Tuesday, January 20, 2009

The Right Approach to Conflict

No matter what your politics, I imagine that you had to be inspired by today's inauguration. The piece that I heard from our new President that's resonating with me as mediator was this: "To our enemies: We will extend a hand, if you will unclench a fist." The idea of beginning a Presidential term (or any negotiation) with an outstretched hand, and by encouraging the opposing parties to do the same, struck me as rather brilliant. How difficult is it to begin a mediation with a handshake instead of a wagging finger, or a vigorous shake of the head?
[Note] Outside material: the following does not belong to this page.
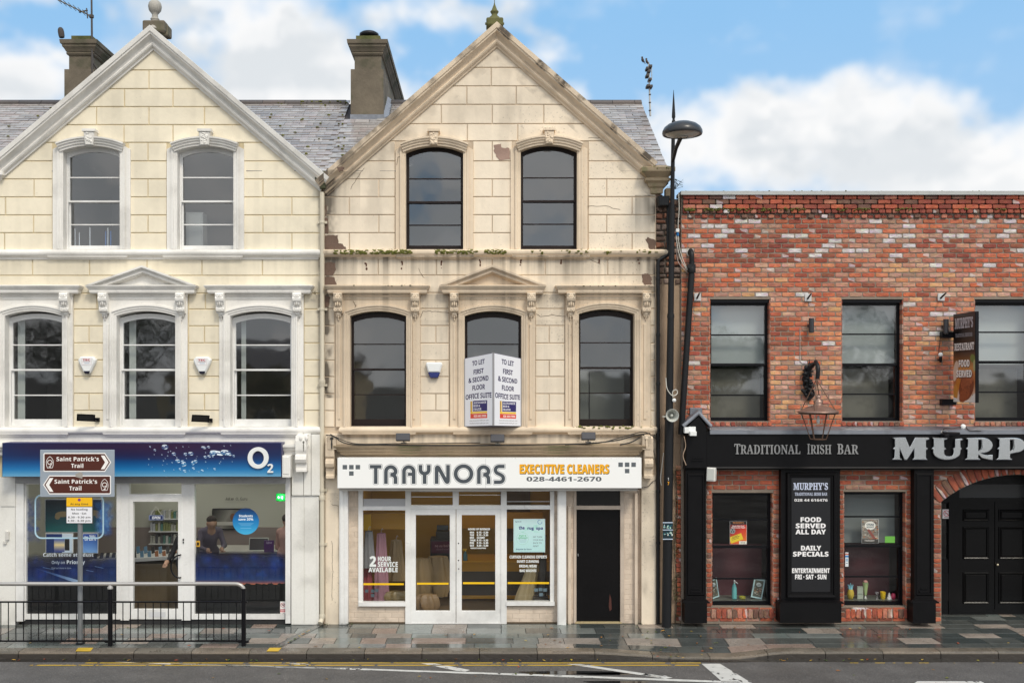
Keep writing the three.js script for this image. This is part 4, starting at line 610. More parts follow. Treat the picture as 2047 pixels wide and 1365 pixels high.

We're undoubtedly off to a great start and this is good advice that extends beyond grand diplomatic efforts to everyday litigated disputes. There is much to be learned from President Obama. A man of mixed heritage (Kenyan and Kansan) has instincts that allow him to adapt to inherent conflict and feel comfortable--through a simple outstretched hand, and an adaptable nature. Like a chameleon, his personal heritage allows him to glimpse varying perspectives and appeal to 88% of Americans! I, for one, have high hopes that the rhetoric will be an inspiration towards more handshakes, true diplomacy and more peaceful times ahead.

Saturday, January 3, 2009

Journalism and Mediation

I have long been considering the skills of a highly trained journalist to mediation. Last evening, I saw the excellent film, "Frost/Nixon" and it crystallized the analogy for me. Like a journalist, the mediator must be deliberate and well prepared to ask the appropriate questions. A good mediator will also know when to follow up and dig further, and when to remain quiet and still and allow the underlying issues to surface. A good mediator will never gloat when the truth comes out, but rather calmly offer a hand and allow the perspective to be taken by the parties in conflict on their own following the emotional pitch point. A mediator, like a television interviewer, will know when to "lean in" to the conflict, and when the boxing match has turned the score against her, with the upper hand going to the disputants. And above all, a good mediator will know when to wear the Italian loafers to the hearing and when it's necessary to go with lace-ups. I highly recommend you to see the film.